▶ [Exercise directions]: Reproduce precisely the lines between the start of the data below and the line with "S(T([(-.05, 0), (0, .03), (.05, 0)]), kk", both included.

▶ [Data extract]:

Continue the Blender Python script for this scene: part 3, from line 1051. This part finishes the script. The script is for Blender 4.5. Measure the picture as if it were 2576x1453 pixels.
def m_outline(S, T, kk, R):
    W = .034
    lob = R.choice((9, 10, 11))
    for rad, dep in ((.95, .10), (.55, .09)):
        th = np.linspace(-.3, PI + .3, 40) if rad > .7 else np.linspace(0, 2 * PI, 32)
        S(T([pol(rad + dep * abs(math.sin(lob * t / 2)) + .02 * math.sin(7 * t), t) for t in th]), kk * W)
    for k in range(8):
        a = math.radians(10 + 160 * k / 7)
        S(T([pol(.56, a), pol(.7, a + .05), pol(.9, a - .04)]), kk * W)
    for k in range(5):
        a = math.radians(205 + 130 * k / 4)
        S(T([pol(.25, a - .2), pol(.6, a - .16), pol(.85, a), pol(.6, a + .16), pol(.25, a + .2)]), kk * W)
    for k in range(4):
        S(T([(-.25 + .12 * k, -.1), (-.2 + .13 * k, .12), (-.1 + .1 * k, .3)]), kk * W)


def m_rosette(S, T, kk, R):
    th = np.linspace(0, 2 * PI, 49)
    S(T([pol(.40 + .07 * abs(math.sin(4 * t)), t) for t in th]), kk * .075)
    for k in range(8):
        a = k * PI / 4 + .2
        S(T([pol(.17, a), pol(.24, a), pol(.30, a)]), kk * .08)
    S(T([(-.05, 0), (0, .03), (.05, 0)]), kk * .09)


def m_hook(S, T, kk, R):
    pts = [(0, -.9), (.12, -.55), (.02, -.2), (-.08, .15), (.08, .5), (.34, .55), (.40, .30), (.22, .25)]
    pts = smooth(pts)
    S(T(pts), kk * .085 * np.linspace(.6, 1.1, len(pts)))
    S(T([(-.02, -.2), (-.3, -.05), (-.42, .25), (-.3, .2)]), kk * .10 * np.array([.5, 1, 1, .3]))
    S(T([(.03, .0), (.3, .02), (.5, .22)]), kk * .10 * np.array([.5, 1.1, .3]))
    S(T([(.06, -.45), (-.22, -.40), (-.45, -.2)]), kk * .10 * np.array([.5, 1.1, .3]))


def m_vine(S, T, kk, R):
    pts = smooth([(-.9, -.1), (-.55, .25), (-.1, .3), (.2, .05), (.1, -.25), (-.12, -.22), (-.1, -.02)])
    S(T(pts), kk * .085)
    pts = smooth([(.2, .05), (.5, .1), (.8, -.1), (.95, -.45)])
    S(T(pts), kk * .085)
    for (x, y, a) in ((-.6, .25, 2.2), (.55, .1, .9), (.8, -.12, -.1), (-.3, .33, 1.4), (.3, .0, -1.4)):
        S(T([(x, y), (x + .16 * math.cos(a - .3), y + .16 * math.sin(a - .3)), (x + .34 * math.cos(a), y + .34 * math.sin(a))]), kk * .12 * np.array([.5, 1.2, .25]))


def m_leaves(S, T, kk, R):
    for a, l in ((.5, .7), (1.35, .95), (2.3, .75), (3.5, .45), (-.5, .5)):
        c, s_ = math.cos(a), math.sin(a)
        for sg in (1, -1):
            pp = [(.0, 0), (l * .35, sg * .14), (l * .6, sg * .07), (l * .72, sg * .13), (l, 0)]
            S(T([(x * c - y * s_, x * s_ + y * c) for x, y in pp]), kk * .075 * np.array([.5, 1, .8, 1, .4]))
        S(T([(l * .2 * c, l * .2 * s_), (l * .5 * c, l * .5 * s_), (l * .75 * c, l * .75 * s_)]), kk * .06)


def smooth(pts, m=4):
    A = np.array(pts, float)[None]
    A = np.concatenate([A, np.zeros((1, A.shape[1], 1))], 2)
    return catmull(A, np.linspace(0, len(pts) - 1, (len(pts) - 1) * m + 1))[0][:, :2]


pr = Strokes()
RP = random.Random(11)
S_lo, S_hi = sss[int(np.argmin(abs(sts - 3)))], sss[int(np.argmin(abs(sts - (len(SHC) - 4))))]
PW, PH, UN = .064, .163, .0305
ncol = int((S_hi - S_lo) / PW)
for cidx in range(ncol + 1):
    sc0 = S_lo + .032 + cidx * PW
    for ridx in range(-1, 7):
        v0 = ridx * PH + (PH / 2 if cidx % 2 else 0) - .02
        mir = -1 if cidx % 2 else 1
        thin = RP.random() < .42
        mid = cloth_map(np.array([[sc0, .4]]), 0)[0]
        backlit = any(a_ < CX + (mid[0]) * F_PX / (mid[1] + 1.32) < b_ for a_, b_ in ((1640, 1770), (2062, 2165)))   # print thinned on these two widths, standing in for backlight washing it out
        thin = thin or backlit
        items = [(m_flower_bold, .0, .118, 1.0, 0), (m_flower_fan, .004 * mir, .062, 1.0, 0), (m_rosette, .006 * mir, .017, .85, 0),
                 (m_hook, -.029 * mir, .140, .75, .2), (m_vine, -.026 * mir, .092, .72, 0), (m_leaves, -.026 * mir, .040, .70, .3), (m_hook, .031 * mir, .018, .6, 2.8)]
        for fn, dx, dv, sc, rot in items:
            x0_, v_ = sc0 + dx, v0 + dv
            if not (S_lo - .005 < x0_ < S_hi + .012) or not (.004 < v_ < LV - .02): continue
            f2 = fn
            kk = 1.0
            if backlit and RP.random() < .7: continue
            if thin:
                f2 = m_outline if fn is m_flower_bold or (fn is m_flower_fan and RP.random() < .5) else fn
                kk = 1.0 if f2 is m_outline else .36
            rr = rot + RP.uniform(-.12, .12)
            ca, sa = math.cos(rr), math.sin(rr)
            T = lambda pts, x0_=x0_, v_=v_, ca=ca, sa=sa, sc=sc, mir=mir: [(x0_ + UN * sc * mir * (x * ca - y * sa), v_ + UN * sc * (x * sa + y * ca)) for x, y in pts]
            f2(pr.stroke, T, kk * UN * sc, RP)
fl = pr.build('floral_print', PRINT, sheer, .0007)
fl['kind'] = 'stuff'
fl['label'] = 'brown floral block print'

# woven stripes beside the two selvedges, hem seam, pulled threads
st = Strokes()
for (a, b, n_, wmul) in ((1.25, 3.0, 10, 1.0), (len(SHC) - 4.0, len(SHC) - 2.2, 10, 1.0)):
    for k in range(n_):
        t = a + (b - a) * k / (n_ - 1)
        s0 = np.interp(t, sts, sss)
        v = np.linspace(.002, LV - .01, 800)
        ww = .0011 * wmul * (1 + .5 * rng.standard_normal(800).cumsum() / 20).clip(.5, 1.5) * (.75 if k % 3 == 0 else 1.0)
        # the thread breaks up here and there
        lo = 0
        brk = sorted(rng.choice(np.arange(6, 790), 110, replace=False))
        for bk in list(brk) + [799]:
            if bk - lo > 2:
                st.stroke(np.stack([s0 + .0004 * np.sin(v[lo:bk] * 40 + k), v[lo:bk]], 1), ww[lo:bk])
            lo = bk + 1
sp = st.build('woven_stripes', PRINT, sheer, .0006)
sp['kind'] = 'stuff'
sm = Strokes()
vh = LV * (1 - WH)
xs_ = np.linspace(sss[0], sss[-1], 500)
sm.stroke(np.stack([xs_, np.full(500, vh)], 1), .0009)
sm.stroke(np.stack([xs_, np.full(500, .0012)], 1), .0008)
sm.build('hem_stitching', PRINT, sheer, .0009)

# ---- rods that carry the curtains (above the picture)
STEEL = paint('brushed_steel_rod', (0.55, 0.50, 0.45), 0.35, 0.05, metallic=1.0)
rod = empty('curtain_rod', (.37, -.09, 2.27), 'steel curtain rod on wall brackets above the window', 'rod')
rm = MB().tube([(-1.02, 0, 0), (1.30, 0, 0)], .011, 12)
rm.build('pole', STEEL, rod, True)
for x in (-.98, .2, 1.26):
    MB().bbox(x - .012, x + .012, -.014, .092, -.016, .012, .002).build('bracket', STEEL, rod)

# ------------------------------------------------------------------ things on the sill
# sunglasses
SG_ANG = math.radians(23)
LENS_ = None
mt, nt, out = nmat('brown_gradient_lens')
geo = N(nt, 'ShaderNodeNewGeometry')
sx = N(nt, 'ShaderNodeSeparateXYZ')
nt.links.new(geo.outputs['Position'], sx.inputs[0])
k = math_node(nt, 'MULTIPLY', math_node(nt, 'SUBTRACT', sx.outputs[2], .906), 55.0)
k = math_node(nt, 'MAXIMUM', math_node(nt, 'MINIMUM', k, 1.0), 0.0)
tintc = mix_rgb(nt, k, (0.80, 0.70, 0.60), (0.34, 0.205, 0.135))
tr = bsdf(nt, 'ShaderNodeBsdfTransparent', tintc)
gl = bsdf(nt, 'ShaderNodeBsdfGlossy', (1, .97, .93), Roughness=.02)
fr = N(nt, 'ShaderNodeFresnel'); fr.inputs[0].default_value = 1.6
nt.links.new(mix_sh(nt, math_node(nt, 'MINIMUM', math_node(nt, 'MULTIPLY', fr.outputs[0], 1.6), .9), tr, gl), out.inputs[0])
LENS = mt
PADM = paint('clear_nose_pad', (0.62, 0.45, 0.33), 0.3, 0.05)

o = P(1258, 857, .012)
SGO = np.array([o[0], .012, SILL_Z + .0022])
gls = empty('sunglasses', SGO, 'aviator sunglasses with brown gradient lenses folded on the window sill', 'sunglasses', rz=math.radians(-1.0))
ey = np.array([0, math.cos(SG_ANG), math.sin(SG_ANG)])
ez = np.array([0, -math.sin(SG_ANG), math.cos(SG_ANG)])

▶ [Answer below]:
Continue the Blender Python script for this scene: part 3, from line 1051. This part finishes the script. The script is for Blender 4.5. Measure the picture as if it were 2576x1453 pixels.
def m_outline(S, T, kk, R):
    W = .034
    lob = R.choice((9, 10, 11))
    for rad, dep in ((.95, .10), (.55, .09)):
        th = np.linspace(-.3, PI + .3, 40) if rad > .7 else np.linspace(0, 2 * PI, 32)
        S(T([pol(rad + dep * abs(math.sin(lob * t / 2)) + .02 * math.sin(7 * t), t) for t in th]), kk * W)
    for k in range(8):
        a = math.radians(10 + 160 * k / 7)
        S(T([pol(.56, a), pol(.7, a + .05), pol(.9, a - .04)]), kk * W)
    for k in range(5):
        a = math.radians(205 + 130 * k / 4)
        S(T([pol(.25, a - .2), pol(.6, a - .16), pol(.85, a), pol(.6, a + .16), pol(.25, a + .2)]), kk * W)
    for k in range(4):
        S(T([(-.25 + .12 * k, -.1), (-.2 + .13 * k, .12), (-.1 + .1 * k, .3)]), kk * W)


def m_rosette(S, T, kk, R):
    th = np.linspace(0, 2 * PI, 49)
    S(T([pol(.40 + .07 * abs(math.sin(4 * t)), t) for t in th]), kk * .075)
    for k in range(8):
        a = k * PI / 4 + .2
        S(T([pol(.17, a), pol(.24, a), pol(.30, a)]), kk * .08)
    S(T([(-.05, 0), (0, .03), (.05, 0)]), kk * .09)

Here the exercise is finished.